Supreme Court rules Trump can remain on Colorado ballot

The Supreme Court ruled on Monday that former President Donald J. Trump should remain on Colorado’s primary ballot, rejecting a challenge to his eligibility for another term.

Though the justices offered different reasons, the decision was unanimous. All agreed that individual states may not bar candidates for federal office under a constitutional provision, Section 3 of the 14th Amendment, that bars insurrectionists from holding office, New York Times reported.

The decision was the court’s most important ruling concerning a presidential election since Bush v. Gore handed the presidency to George W. Bush in 2000.

The case arose from a challenge brought by six Colorado voters who sought to disqualify Mr. Trump from the ballot for the state’s Republican primary based on Section 3 of the 14th Amendment. The provision was adopted after the Civil War to forbid those who had taken an oath “to support the Constitution of the United States” from holding office if they then “shall have engaged in insurrection or rebellion against the same, or given aid or comfort to the enemies thereof.”
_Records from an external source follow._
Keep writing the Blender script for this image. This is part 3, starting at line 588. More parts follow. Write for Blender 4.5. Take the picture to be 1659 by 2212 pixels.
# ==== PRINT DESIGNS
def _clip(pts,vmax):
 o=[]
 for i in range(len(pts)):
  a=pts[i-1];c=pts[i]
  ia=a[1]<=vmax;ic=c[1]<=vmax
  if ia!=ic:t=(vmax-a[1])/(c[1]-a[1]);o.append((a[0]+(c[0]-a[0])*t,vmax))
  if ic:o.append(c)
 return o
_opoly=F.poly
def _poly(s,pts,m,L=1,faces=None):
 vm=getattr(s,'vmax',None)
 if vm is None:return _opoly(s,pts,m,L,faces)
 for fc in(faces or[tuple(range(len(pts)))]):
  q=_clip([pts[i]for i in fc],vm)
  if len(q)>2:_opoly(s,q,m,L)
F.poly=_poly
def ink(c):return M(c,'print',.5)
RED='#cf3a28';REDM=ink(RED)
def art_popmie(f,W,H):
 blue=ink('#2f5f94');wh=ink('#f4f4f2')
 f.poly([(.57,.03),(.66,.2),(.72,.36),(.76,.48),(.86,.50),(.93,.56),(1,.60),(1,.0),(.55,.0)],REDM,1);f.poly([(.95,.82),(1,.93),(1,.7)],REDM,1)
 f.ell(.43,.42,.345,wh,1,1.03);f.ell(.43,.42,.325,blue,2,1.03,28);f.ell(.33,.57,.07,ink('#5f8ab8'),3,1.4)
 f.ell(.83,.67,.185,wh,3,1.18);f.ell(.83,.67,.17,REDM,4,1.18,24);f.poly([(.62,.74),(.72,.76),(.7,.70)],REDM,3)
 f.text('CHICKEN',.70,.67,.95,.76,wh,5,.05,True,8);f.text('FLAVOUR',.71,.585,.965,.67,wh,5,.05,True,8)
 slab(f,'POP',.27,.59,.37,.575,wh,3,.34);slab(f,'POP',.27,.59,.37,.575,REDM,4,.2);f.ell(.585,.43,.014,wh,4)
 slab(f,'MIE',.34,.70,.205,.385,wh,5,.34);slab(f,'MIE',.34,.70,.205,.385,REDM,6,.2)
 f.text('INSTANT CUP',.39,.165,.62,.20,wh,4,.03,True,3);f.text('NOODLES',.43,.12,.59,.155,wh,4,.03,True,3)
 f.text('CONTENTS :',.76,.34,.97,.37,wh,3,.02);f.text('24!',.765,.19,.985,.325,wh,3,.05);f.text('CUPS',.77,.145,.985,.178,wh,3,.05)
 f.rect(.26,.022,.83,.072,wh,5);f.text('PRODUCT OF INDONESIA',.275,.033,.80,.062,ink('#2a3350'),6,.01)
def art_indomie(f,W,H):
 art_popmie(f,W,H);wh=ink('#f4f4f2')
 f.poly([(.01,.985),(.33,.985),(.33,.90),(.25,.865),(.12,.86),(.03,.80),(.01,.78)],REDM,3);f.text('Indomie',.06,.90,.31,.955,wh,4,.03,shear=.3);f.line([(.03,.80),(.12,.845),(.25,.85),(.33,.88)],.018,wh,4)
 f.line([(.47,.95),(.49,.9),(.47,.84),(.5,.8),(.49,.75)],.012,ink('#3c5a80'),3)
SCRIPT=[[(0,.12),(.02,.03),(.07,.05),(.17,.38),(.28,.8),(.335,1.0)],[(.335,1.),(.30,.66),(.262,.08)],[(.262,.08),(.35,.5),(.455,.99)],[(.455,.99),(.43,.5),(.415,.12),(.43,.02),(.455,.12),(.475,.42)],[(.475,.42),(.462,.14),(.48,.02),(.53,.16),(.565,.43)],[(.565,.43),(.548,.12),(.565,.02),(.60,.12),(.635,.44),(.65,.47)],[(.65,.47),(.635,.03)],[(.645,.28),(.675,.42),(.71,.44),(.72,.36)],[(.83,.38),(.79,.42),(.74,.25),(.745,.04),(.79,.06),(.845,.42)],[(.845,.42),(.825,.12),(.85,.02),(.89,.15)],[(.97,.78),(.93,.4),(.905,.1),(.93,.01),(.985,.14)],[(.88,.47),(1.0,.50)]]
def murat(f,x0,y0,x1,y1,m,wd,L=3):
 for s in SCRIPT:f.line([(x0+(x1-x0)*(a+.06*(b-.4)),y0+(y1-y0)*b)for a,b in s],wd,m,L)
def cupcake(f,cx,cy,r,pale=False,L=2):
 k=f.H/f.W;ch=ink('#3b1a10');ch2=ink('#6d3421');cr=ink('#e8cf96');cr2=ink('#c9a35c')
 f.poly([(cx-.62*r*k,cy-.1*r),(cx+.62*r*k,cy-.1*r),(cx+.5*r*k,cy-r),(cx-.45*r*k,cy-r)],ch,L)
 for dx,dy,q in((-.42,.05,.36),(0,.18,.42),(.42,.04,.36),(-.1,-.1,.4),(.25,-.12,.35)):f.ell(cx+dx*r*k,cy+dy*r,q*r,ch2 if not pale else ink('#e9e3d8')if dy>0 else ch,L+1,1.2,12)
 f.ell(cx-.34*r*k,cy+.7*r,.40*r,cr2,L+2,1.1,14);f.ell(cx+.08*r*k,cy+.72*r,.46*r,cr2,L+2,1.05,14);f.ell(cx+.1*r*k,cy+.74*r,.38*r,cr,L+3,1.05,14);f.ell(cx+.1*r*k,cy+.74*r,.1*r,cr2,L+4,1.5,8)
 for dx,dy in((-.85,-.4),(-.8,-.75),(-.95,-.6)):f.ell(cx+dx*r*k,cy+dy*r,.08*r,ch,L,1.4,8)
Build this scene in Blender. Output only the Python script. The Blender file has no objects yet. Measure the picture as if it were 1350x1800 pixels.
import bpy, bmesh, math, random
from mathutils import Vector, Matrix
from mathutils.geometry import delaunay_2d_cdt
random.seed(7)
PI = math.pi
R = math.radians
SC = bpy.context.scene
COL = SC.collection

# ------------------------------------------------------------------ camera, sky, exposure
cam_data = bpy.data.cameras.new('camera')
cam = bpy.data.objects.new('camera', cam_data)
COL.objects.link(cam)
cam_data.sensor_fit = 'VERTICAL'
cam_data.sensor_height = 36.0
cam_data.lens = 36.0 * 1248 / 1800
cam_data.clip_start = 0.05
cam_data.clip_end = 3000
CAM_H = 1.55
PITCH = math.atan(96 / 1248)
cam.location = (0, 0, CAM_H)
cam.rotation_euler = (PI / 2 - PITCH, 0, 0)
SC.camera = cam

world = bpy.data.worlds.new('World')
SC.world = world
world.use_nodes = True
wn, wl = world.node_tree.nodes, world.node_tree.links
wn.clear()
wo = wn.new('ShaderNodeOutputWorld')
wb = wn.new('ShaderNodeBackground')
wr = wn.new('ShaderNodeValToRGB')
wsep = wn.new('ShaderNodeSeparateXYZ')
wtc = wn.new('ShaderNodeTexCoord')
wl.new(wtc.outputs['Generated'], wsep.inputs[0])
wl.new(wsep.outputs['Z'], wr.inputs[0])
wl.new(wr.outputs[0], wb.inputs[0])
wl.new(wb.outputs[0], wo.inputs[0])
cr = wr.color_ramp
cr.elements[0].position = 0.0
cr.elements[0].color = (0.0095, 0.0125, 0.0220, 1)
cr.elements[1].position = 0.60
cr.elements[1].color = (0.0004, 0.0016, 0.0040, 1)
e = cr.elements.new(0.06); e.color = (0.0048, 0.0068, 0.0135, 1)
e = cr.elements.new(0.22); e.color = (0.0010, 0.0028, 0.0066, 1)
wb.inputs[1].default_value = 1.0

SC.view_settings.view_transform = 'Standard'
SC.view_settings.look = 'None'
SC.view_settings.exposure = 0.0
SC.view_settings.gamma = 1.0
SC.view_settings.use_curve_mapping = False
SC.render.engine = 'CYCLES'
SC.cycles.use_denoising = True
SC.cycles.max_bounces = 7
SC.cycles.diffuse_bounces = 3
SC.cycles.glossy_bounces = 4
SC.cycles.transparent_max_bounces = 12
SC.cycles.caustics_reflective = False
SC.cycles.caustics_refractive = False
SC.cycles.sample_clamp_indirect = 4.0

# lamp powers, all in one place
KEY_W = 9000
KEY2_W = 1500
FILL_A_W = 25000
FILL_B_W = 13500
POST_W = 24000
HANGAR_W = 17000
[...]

A Colorado trial judge ruled that Mr. Trump had engaged in insurrection but accepted his argument that Section 3 did not apply to the president or to the office of the presidency.

The Colorado Supreme Court affirmed the first part of the ruling — that Mr. Trump had engaged in an insurrection. Among his efforts, as detailed in the courts’ opinions: setting out to overturn the result of the 2020 presidential election; trying to alter vote counts; encouraging bogus slates of competing electors; pressuring the vice president to violate the Constitution; and calling for his supporters to march on the Capitol.

But the Colorado Supreme Court’s majority reversed the part of the trial judge’s decision that said Section 3 did not apply to the president or the presidency.